— START —

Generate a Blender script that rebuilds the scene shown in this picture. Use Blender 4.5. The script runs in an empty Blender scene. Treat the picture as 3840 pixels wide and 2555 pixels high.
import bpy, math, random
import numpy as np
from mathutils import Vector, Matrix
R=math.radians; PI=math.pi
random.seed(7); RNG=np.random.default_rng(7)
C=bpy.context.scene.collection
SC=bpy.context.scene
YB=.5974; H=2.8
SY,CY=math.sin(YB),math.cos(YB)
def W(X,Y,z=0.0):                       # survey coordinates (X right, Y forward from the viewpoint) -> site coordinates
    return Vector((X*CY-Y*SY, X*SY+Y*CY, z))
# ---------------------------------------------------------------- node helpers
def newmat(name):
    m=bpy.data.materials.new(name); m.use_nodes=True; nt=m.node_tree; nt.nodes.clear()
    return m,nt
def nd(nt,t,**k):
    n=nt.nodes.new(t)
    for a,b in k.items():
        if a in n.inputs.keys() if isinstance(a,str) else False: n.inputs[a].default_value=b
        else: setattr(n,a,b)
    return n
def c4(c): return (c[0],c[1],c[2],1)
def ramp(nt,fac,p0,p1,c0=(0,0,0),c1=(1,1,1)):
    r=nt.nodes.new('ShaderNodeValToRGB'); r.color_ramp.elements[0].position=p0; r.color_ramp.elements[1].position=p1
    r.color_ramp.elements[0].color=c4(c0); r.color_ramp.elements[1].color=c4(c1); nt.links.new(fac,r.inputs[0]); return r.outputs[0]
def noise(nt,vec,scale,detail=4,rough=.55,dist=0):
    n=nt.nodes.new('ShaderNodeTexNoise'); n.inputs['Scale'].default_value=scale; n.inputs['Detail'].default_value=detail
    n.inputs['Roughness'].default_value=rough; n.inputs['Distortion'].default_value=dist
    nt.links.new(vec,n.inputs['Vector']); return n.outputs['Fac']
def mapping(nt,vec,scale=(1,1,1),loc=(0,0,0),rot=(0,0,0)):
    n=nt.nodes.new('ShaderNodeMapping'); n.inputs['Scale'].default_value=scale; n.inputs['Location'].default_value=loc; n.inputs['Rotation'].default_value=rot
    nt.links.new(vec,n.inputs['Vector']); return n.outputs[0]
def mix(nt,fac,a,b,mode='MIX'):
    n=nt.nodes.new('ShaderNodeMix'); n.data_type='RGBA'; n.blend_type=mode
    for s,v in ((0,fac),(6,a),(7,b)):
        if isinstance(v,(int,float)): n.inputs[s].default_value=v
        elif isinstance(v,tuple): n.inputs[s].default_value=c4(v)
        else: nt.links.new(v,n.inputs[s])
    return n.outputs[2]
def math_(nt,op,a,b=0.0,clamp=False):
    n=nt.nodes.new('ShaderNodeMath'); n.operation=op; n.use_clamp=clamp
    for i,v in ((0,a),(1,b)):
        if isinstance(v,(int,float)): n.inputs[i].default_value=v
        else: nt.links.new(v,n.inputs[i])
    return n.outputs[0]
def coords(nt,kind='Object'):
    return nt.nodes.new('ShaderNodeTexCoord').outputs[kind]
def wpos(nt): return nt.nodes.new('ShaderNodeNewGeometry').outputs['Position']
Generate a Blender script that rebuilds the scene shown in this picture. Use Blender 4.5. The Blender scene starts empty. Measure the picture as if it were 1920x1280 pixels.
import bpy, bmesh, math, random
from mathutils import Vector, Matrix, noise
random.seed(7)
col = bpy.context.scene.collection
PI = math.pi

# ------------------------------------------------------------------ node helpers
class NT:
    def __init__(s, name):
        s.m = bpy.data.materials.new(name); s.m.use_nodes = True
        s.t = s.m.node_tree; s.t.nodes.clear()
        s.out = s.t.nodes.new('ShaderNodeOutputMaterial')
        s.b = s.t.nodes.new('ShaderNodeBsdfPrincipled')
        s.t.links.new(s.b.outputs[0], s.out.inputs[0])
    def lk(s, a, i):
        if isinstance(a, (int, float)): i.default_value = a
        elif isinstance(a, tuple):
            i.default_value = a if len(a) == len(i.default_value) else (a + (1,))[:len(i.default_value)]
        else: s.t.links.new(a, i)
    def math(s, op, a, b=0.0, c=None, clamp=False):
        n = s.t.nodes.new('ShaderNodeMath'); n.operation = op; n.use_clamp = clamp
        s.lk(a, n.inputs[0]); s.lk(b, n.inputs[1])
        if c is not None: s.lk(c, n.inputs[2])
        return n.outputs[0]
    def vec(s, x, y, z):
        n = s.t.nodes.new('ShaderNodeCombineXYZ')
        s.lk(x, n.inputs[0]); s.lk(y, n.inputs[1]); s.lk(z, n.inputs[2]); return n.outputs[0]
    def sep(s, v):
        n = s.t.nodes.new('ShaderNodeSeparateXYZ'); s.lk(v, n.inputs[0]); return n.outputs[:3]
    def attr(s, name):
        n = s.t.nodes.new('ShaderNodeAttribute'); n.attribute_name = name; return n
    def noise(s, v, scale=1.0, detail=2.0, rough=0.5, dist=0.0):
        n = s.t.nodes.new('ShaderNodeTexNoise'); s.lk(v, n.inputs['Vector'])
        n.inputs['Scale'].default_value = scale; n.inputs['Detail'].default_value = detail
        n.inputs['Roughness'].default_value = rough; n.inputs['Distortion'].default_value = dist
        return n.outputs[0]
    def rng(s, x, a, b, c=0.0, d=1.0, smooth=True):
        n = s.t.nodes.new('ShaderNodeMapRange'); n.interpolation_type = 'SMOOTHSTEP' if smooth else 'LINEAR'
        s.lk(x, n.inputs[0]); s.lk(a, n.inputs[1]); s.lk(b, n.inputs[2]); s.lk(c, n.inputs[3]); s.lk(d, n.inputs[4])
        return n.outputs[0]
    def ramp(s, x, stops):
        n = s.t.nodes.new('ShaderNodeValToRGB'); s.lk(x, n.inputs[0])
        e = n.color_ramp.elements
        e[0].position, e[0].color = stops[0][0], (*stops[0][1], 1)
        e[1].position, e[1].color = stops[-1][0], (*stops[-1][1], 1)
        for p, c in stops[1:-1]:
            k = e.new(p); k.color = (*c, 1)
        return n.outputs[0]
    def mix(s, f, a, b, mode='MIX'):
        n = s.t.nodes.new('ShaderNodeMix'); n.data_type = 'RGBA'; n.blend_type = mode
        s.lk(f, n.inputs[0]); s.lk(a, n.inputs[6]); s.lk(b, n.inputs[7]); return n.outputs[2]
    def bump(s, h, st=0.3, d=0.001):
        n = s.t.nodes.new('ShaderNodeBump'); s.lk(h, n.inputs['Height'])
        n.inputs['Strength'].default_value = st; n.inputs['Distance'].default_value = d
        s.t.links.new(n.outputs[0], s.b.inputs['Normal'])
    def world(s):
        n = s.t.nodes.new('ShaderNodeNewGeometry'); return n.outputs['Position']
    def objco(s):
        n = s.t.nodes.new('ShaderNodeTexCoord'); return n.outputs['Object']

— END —

**WHAT IS REQUIRED**
Restate all of the entries exactly, please.

**PROBLEM SOLUTION**
Generate a Blender script that rebuilds the scene shown in this picture. Use Blender 4.5. The script runs in an empty Blender scene. Treat the picture as 3840 pixels wide and 2555 pixels high.
import bpy, math, random
import numpy as np
from mathutils import Vector, Matrix
R=math.radians; PI=math.pi
random.seed(7); RNG=np.random.default_rng(7)
C=bpy.context.scene.collection
SC=bpy.context.scene
YB=.5974; H=2.8
SY,CY=math.sin(YB),math.cos(YB)
def W(X,Y,z=0.0):                       # survey coordinates (X right, Y forward from the viewpoint) -> site coordinates
    return Vector((X*CY-Y*SY, X*SY+Y*CY, z))
# ---------------------------------------------------------------- node helpers
def newmat(name):
    m=bpy.data.materials.new(name); m.use_nodes=True; nt=m.node_tree; nt.nodes.clear()
    return m,nt
def nd(nt,t,**k):
    n=nt.nodes.new(t)
    for a,b in k.items():
        if a in n.inputs.keys() if isinstance(a,str) else False: n.inputs[a].default_value=b
        else: setattr(n,a,b)
    return n
def c4(c): return (c[0],c[1],c[2],1)
def ramp(nt,fac,p0,p1,c0=(0,0,0),c1=(1,1,1)):
    r=nt.nodes.new('ShaderNodeValToRGB'); r.color_ramp.elements[0].position=p0; r.color_ramp.elements[1].position=p1
    r.color_ramp.elements[0].color=c4(c0); r.color_ramp.elements[1].color=c4(c1); nt.links.new(fac,r.inputs[0]); return r.outputs[0]
def noise(nt,vec,scale,detail=4,rough=.55,dist=0):
    n=nt.nodes.new('ShaderNodeTexNoise'); n.inputs['Scale'].default_value=scale; n.inputs['Detail'].default_value=detail
    n.inputs['Roughness'].default_value=rough; n.inputs['Distortion'].default_value=dist
    nt.links.new(vec,n.inputs['Vector']); return n.outputs['Fac']
def mapping(nt,vec,scale=(1,1,1),loc=(0,0,0),rot=(0,0,0)):
    n=nt.nodes.new('ShaderNodeMapping'); n.inputs['Scale'].default_value=scale; n.inputs['Location'].default_value=loc; n.inputs['Rotation'].default_value=rot
    nt.links.new(vec,n.inputs['Vector']); return n.outputs[0]
def mix(nt,fac,a,b,mode='MIX'):
    n=nt.nodes.new('ShaderNodeMix'); n.data_type='RGBA'; n.blend_type=mode
    for s,v in ((0,fac),(6,a),(7,b)):
        if isinstance(v,(int,float)): n.inputs[s].default_value=v
        elif isinstance(v,tuple): n.inputs[s].default_value=c4(v)
        else: nt.links.new(v,n.inputs[s])
    return n.outputs[2]
def math_(nt,op,a,b=0.0,clamp=False):
    n=nt.nodes.new('ShaderNodeMath'); n.operation=op; n.use_clamp=clamp
    for i,v in ((0,a),(1,b)):
        if isinstance(v,(int,float)): n.inputs[i].default_value=v
        else: nt.links.new(v,n.inputs[i])
    return n.outputs[0]
def coords(nt,kind='Object'):
    return nt.nodes.new('ShaderNodeTexCoord').outputs[kind]
def wpos(nt): return nt.nodes.new('ShaderNodeNewGeometry').outputs['Position']
Generate a Blender script that rebuilds the scene shown in this picture. Use Blender 4.5. The Blender scene starts empty. Measure the picture as if it were 1920x1280 pixels.
import bpy, bmesh, math, random
from mathutils import Vector, Matrix, noise
random.seed(7)
col = bpy.context.scene.collection
PI = math.pi

# ------------------------------------------------------------------ node helpers
class NT:
    def __init__(s, name):
        s.m = bpy.data.materials.new(name); s.m.use_nodes = True
        s.t = s.m.node_tree; s.t.nodes.clear()
        s.out = s.t.nodes.new('ShaderNodeOutputMaterial')
        s.b = s.t.nodes.new('ShaderNodeBsdfPrincipled')
        s.t.links.new(s.b.outputs[0], s.out.inputs[0])
    def lk(s, a, i):
        if isinstance(a, (int, float)): i.default_value = a
        elif isinstance(a, tuple):
            i.default_value = a if len(a) == len(i.default_value) else (a + (1,))[:len(i.default_value)]
        else: s.t.links.new(a, i)
    def math(s, op, a, b=0.0, c=None, clamp=False):
        n = s.t.nodes.new('ShaderNodeMath'); n.operation = op; n.use_clamp = clamp
        s.lk(a, n.inputs[0]); s.lk(b, n.inputs[1])
        if c is not None: s.lk(c, n.inputs[2])
        return n.outputs[0]
    def vec(s, x, y, z):
        n = s.t.nodes.new('ShaderNodeCombineXYZ')
        s.lk(x, n.inputs[0]); s.lk(y, n.inputs[1]); s.lk(z, n.inputs[2]); return n.outputs[0]
    def sep(s, v):
        n = s.t.nodes.new('ShaderNodeSeparateXYZ'); s.lk(v, n.inputs[0]); return n.outputs[:3]
    def attr(s, name):
        n = s.t.nodes.new('ShaderNodeAttribute'); n.attribute_name = name; return n
    def noise(s, v, scale=1.0, detail=2.0, rough=0.5, dist=0.0):
        n = s.t.nodes.new('ShaderNodeTexNoise'); s.lk(v, n.inputs['Vector'])
        n.inputs['Scale'].default_value = scale; n.inputs['Detail'].default_value = detail
        n.inputs['Roughness'].default_value = rough; n.inputs['Distortion'].default_value = dist
        return n.outputs[0]
    def rng(s, x, a, b, c=0.0, d=1.0, smooth=True):
        n = s.t.nodes.new('ShaderNodeMapRange'); n.interpolation_type = 'SMOOTHSTEP' if smooth else 'LINEAR'
        s.lk(x, n.inputs[0]); s.lk(a, n.inputs[1]); s.lk(b, n.inputs[2]); s.lk(c, n.inputs[3]); s.lk(d, n.inputs[4])
        return n.outputs[0]
    def ramp(s, x, stops):
        n = s.t.nodes.new('ShaderNodeValToRGB'); s.lk(x, n.inputs[0])
        e = n.color_ramp.elements
        e[0].position, e[0].color = stops[0][0], (*stops[0][1], 1)
        e[1].position, e[1].color = stops[-1][0], (*stops[-1][1], 1)
        for p, c in stops[1:-1]:
            k = e.new(p); k.color = (*c, 1)
        return n.outputs[0]
    def mix(s, f, a, b, mode='MIX'):
        n = s.t.nodes.new('ShaderNodeMix'); n.data_type = 'RGBA'; n.blend_type = mode
        s.lk(f, n.inputs[0]); s.lk(a, n.inputs[6]); s.lk(b, n.inputs[7]); return n.outputs[2]
    def bump(s, h, st=0.3, d=0.001):
        n = s.t.nodes.new('ShaderNodeBump'); s.lk(h, n.inputs['Height'])
        n.inputs['Strength'].default_value = st; n.inputs['Distance'].default_value = d
        s.t.links.new(n.outputs[0], s.b.inputs['Normal'])
    def world(s):
        n = s.t.nodes.new('ShaderNodeNewGeometry'); return n.outputs['Position']
    def objco(s):
        n = s.t.nodes.new('ShaderNodeTexCoord'); return n.outputs['Object']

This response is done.